→ **Task directions**: Extract every record, keeping each one exactly as it is.

#### Entries shown

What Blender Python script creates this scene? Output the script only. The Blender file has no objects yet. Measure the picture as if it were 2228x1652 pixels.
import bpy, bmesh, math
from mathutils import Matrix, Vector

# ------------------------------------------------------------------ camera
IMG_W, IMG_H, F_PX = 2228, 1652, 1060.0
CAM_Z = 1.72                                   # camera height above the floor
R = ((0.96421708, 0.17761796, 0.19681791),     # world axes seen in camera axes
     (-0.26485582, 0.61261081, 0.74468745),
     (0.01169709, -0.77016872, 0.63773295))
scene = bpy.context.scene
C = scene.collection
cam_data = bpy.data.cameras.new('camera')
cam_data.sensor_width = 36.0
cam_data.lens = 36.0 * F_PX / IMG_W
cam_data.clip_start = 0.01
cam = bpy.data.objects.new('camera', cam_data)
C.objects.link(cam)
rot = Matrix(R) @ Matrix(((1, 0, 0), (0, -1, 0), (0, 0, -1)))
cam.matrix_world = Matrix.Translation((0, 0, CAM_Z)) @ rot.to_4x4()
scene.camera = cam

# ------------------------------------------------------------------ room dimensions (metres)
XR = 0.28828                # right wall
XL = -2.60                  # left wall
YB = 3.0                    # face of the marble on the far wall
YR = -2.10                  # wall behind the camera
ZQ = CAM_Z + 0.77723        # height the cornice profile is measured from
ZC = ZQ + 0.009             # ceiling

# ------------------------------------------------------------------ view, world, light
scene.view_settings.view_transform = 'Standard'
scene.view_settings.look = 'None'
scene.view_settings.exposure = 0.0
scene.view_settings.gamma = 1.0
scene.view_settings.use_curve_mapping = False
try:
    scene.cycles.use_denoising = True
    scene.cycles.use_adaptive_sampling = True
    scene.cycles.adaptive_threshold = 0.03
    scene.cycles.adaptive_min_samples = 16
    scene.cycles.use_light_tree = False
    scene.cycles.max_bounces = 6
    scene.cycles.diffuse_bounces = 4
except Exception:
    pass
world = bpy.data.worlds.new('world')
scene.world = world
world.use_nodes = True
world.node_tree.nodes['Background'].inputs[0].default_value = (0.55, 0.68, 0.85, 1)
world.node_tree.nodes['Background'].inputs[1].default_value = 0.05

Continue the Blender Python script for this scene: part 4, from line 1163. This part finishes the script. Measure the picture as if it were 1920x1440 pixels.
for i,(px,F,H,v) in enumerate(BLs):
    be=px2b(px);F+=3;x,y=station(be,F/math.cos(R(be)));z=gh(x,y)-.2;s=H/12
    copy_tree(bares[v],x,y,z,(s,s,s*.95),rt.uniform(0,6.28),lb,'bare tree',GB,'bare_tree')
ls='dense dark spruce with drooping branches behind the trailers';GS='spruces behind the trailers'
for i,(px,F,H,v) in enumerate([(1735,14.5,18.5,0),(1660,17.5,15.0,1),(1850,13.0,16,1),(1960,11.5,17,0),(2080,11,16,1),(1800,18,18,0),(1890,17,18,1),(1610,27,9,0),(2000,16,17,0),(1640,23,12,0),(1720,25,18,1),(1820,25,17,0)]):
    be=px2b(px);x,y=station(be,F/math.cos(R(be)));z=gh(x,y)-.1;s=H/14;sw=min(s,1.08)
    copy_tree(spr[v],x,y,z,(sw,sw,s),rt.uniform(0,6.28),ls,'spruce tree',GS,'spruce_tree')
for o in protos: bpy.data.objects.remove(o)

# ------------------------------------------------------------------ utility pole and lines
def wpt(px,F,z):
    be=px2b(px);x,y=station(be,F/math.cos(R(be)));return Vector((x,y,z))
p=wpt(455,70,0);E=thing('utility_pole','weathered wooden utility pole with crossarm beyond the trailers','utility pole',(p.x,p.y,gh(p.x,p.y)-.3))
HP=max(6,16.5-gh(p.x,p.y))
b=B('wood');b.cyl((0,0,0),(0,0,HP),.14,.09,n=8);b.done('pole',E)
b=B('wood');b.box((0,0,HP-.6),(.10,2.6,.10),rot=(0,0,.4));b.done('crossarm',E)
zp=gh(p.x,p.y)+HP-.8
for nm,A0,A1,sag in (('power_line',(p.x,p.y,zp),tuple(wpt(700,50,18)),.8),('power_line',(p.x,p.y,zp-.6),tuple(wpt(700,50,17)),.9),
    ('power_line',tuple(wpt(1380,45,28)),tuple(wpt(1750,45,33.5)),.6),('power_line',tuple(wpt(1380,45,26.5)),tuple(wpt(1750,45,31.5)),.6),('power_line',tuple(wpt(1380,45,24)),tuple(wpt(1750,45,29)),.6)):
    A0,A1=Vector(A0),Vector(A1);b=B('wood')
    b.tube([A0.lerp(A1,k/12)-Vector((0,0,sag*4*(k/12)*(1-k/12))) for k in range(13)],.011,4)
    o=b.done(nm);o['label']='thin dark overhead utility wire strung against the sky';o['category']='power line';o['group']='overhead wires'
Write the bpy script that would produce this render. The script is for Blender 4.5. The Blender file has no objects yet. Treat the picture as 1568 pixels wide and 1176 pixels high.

########

→ **Complete answer**:
What Blender Python script creates this scene? Output the script only. The Blender file has no objects yet. Measure the picture as if it were 2228x1652 pixels.
import bpy, bmesh, math
from mathutils import Matrix, Vector

# ------------------------------------------------------------------ camera
IMG_W, IMG_H, F_PX = 2228, 1652, 1060.0
CAM_Z = 1.72                                   # camera height above the floor
R = ((0.96421708, 0.17761796, 0.19681791),     # world axes seen in camera axes
     (-0.26485582, 0.61261081, 0.74468745),
     (0.01169709, -0.77016872, 0.63773295))
scene = bpy.context.scene
C = scene.collection
cam_data = bpy.data.cameras.new('camera')
cam_data.sensor_width = 36.0
cam_data.lens = 36.0 * F_PX / IMG_W
cam_data.clip_start = 0.01
cam = bpy.data.objects.new('camera', cam_data)
C.objects.link(cam)
rot = Matrix(R) @ Matrix(((1, 0, 0), (0, -1, 0), (0, 0, -1)))
cam.matrix_world = Matrix.Translation((0, 0, CAM_Z)) @ rot.to_4x4()
scene.camera = cam

# ------------------------------------------------------------------ room dimensions (metres)
XR = 0.28828                # right wall
XL = -2.60                  # left wall
YB = 3.0                    # face of the marble on the far wall
YR = -2.10                  # wall behind the camera
ZQ = CAM_Z + 0.77723        # height the cornice profile is measured from
ZC = ZQ + 0.009             # ceiling

# ------------------------------------------------------------------ view, world, light
scene.view_settings.view_transform = 'Standard'
scene.view_settings.look = 'None'
scene.view_settings.exposure = 0.0
scene.view_settings.gamma = 1.0
scene.view_settings.use_curve_mapping = False
try:
    scene.cycles.use_denoising = True
    scene.cycles.use_adaptive_sampling = True
    scene.cycles.adaptive_threshold = 0.03
    scene.cycles.adaptive_min_samples = 16
    scene.cycles.use_light_tree = False
    scene.cycles.max_bounces = 6
    scene.cycles.diffuse_bounces = 4
except Exception:
    pass
world = bpy.data.worlds.new('world')
scene.world = world
world.use_nodes = True
world.node_tree.nodes['Background'].inputs[0].default_value = (0.55, 0.68, 0.85, 1)
world.node_tree.nodes['Background'].inputs[1].default_value = 0.05

Continue the Blender Python script for this scene: part 4, from line 1163. This part finishes the script. Measure the picture as if it were 1920x1440 pixels.
for i,(px,F,H,v) in enumerate(BLs):
    be=px2b(px);F+=3;x,y=station(be,F/math.cos(R(be)));z=gh(x,y)-.2;s=H/12
    copy_tree(bares[v],x,y,z,(s,s,s*.95),rt.uniform(0,6.28),lb,'bare tree',GB,'bare_tree')
ls='dense dark spruce with drooping branches behind the trailers';GS='spruces behind the trailers'
for i,(px,F,H,v) in enumerate([(1735,14.5,18.5,0),(1660,17.5,15.0,1),(1850,13.0,16,1),(1960,11.5,17,0),(2080,11,16,1),(1800,18,18,0),(1890,17,18,1),(1610,27,9,0),(2000,16,17,0),(1640,23,12,0),(1720,25,18,1),(1820,25,17,0)]):
    be=px2b(px);x,y=station(be,F/math.cos(R(be)));z=gh(x,y)-.1;s=H/14;sw=min(s,1.08)
    copy_tree(spr[v],x,y,z,(sw,sw,s),rt.uniform(0,6.28),ls,'spruce tree',GS,'spruce_tree')
for o in protos: bpy.data.objects.remove(o)

# ------------------------------------------------------------------ utility pole and lines
def wpt(px,F,z):
    be=px2b(px);x,y=station(be,F/math.cos(R(be)));return Vector((x,y,z))
p=wpt(455,70,0);E=thing('utility_pole','weathered wooden utility pole with crossarm beyond the trailers','utility pole',(p.x,p.y,gh(p.x,p.y)-.3))
HP=max(6,16.5-gh(p.x,p.y))
b=B('wood');b.cyl((0,0,0),(0,0,HP),.14,.09,n=8);b.done('pole',E)
b=B('wood');b.box((0,0,HP-.6),(.10,2.6,.10),rot=(0,0,.4));b.done('crossarm',E)
zp=gh(p.x,p.y)+HP-.8
for nm,A0,A1,sag in (('power_line',(p.x,p.y,zp),tuple(wpt(700,50,18)),.8),('power_line',(p.x,p.y,zp-.6),tuple(wpt(700,50,17)),.9),
    ('power_line',tuple(wpt(1380,45,28)),tuple(wpt(1750,45,33.5)),.6),('power_line',tuple(wpt(1380,45,26.5)),tuple(wpt(1750,45,31.5)),.6),('power_line',tuple(wpt(1380,45,24)),tuple(wpt(1750,45,29)),.6)):
    A0,A1=Vector(A0),Vector(A1);b=B('wood')
    b.tube([A0.lerp(A1,k/12)-Vector((0,0,sag*4*(k/12)*(1-k/12))) for k in range(13)],.011,4)
    o=b.done(nm);o['label']='thin dark overhead utility wire strung against the sky';o['category']='power line';o['group']='overhead wires'
Write the bpy script that would produce this render. The script is for Blender 4.5. The Blender file has no objects yet. Treat the picture as 1568 pixels wide and 1176 pixels high.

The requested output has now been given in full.